> What the exercise asks: Without the pictures, write out all the lines below exactly as they appear.

> Data segment:
• • •

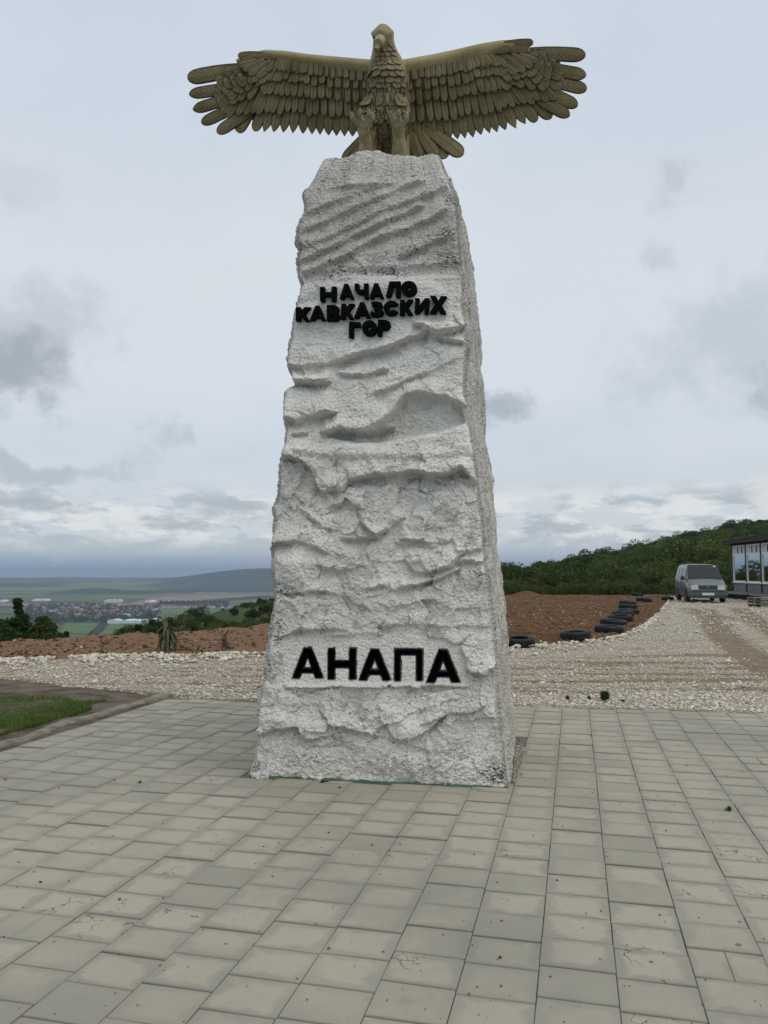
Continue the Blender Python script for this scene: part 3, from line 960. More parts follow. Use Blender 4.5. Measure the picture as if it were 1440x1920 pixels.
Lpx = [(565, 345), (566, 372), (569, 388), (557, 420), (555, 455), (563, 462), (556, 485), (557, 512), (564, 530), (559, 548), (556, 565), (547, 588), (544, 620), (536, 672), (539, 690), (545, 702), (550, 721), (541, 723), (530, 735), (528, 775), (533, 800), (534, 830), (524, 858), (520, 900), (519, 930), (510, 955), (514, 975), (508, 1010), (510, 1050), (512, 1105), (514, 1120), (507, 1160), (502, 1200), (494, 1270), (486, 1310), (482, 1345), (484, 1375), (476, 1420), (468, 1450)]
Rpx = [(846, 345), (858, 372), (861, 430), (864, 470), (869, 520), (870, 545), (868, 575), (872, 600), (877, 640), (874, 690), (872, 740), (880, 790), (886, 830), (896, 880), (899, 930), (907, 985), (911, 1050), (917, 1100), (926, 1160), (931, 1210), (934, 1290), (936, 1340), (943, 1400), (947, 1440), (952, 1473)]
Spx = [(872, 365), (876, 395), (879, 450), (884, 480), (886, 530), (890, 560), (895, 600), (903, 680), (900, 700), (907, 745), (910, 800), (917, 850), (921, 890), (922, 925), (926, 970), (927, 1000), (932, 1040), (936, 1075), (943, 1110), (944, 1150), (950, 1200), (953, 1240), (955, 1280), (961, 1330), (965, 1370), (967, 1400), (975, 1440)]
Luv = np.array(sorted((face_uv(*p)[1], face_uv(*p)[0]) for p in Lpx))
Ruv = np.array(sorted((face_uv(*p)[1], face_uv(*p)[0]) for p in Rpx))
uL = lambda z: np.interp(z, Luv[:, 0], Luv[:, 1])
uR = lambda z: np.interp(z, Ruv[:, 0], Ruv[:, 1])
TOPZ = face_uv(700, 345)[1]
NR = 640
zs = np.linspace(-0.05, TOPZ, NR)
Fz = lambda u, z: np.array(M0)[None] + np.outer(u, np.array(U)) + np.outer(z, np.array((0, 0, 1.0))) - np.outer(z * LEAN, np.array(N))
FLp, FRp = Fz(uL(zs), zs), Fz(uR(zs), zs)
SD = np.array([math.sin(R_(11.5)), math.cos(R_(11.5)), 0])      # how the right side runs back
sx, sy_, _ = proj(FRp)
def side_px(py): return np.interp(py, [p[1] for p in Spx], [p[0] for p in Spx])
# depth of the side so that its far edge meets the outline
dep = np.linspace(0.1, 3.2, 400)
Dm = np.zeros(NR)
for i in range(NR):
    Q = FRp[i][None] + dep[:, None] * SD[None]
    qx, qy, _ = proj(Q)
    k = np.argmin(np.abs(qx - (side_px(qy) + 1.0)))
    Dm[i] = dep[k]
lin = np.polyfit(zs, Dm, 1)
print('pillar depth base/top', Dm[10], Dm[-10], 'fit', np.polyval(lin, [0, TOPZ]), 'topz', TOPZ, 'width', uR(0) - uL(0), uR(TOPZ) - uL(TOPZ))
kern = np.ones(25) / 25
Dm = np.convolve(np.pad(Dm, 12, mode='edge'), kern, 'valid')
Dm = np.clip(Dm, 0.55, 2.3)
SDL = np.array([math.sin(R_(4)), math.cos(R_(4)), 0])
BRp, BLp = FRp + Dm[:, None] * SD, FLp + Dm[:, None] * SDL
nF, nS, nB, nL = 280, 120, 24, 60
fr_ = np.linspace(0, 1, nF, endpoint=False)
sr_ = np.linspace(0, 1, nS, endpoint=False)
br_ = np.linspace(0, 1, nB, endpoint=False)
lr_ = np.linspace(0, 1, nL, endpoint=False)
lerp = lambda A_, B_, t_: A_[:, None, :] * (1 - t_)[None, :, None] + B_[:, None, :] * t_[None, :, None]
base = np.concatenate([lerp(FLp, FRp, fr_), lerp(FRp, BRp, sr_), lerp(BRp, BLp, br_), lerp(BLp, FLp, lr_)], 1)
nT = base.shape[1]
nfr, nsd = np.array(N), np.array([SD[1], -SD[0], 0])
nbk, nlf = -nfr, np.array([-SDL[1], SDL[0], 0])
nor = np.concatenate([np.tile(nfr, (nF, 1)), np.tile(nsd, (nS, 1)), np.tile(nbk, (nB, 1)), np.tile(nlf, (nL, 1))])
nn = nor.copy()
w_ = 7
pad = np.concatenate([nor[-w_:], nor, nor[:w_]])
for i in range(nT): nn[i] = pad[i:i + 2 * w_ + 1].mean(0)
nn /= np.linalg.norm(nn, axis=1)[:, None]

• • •

> Finished task:
Continue the Blender Python script for this scene: part 3, from line 960. More parts follow. Use Blender 4.5. Measure the picture as if it were 1440x1920 pixels.
Lpx = [(565, 345), (566, 372), (569, 388), (557, 420), (555, 455), (563, 462), (556, 485), (557, 512), (564, 530), (559, 548), (556, 565), (547, 588), (544, 620), (536, 672), (539, 690), (545, 702), (550, 721), (541, 723), (530, 735), (528, 775), (533, 800), (534, 830), (524, 858), (520, 900), (519, 930), (510, 955), (514, 975), (508, 1010), (510, 1050), (512, 1105), (514, 1120), (507, 1160), (502, 1200), (494, 1270), (486, 1310), (482, 1345), (484, 1375), (476, 1420), (468, 1450)]
Rpx = [(846, 345), (858, 372), (861, 430), (864, 470), (869, 520), (870, 545), (868, 575), (872, 600), (877, 640), (874, 690), (872, 740), (880, 790), (886, 830), (896, 880), (899, 930), (907, 985), (911, 1050), (917, 1100), (926, 1160), (931, 1210), (934, 1290), (936, 1340), (943, 1400), (947, 1440), (952, 1473)]
Spx = [(872, 365), (876, 395), (879, 450), (884, 480), (886, 530), (890, 560), (895, 600), (903, 680), (900, 700), (907, 745), (910, 800), (917, 850), (921, 890), (922, 925), (926, 970), (927, 1000), (932, 1040), (936, 1075), (943, 1110), (944, 1150), (950, 1200), (953, 1240), (955, 1280), (961, 1330), (965, 1370), (967, 1400), (975, 1440)]
Luv = np.array(sorted((face_uv(*p)[1], face_uv(*p)[0]) for p in Lpx))
Ruv = np.array(sorted((face_uv(*p)[1], face_uv(*p)[0]) for p in Rpx))
uL = lambda z: np.interp(z, Luv[:, 0], Luv[:, 1])
uR = lambda z: np.interp(z, Ruv[:, 0], Ruv[:, 1])
TOPZ = face_uv(700, 345)[1]
NR = 640
zs = np.linspace(-0.05, TOPZ, NR)
Fz = lambda u, z: np.array(M0)[None] + np.outer(u, np.array(U)) + np.outer(z, np.array((0, 0, 1.0))) - np.outer(z * LEAN, np.array(N))
FLp, FRp = Fz(uL(zs), zs), Fz(uR(zs), zs)
SD = np.array([math.sin(R_(11.5)), math.cos(R_(11.5)), 0])      # how the right side runs back
sx, sy_, _ = proj(FRp)
def side_px(py): return np.interp(py, [p[1] for p in Spx], [p[0] for p in Spx])
# depth of the side so that its far edge meets the outline
dep = np.linspace(0.1, 3.2, 400)
Dm = np.zeros(NR)
for i in range(NR):
    Q = FRp[i][None] + dep[:, None] * SD[None]
    qx, qy, _ = proj(Q)
    k = np.argmin(np.abs(qx - (side_px(qy) + 1.0)))
    Dm[i] = dep[k]
lin = np.polyfit(zs, Dm, 1)
print('pillar depth base/top', Dm[10], Dm[-10], 'fit', np.polyval(lin, [0, TOPZ]), 'topz', TOPZ, 'width', uR(0) - uL(0), uR(TOPZ) - uL(TOPZ))
kern = np.ones(25) / 25
Dm = np.convolve(np.pad(Dm, 12, mode='edge'), kern, 'valid')
Dm = np.clip(Dm, 0.55, 2.3)
SDL = np.array([math.sin(R_(4)), math.cos(R_(4)), 0])
BRp, BLp = FRp + Dm[:, None] * SD, FLp + Dm[:, None] * SDL
nF, nS, nB, nL = 280, 120, 24, 60
fr_ = np.linspace(0, 1, nF, endpoint=False)
sr_ = np.linspace(0, 1, nS, endpoint=False)
br_ = np.linspace(0, 1, nB, endpoint=False)
lr_ = np.linspace(0, 1, nL, endpoint=False)
lerp = lambda A_, B_, t_: A_[:, None, :] * (1 - t_)[None, :, None] + B_[:, None, :] * t_[None, :, None]
base = np.concatenate([lerp(FLp, FRp, fr_), lerp(FRp, BRp, sr_), lerp(BRp, BLp, br_), lerp(BLp, FLp, lr_)], 1)
nT = base.shape[1]
nfr, nsd = np.array(N), np.array([SD[1], -SD[0], 0])
nbk, nlf = -nfr, np.array([-SDL[1], SDL[0], 0])
nor = np.concatenate([np.tile(nfr, (nF, 1)), np.tile(nsd, (nS, 1)), np.tile(nbk, (nB, 1)), np.tile(nlf, (nL, 1))])
nn = nor.copy()
w_ = 7
pad = np.concatenate([nor[-w_:], nor, nor[:w_]])
for i in range(nT): nn[i] = pad[i:i + 2 * w_ + 1].mean(0)
nn /= np.linalg.norm(nn, axis=1)[:, None]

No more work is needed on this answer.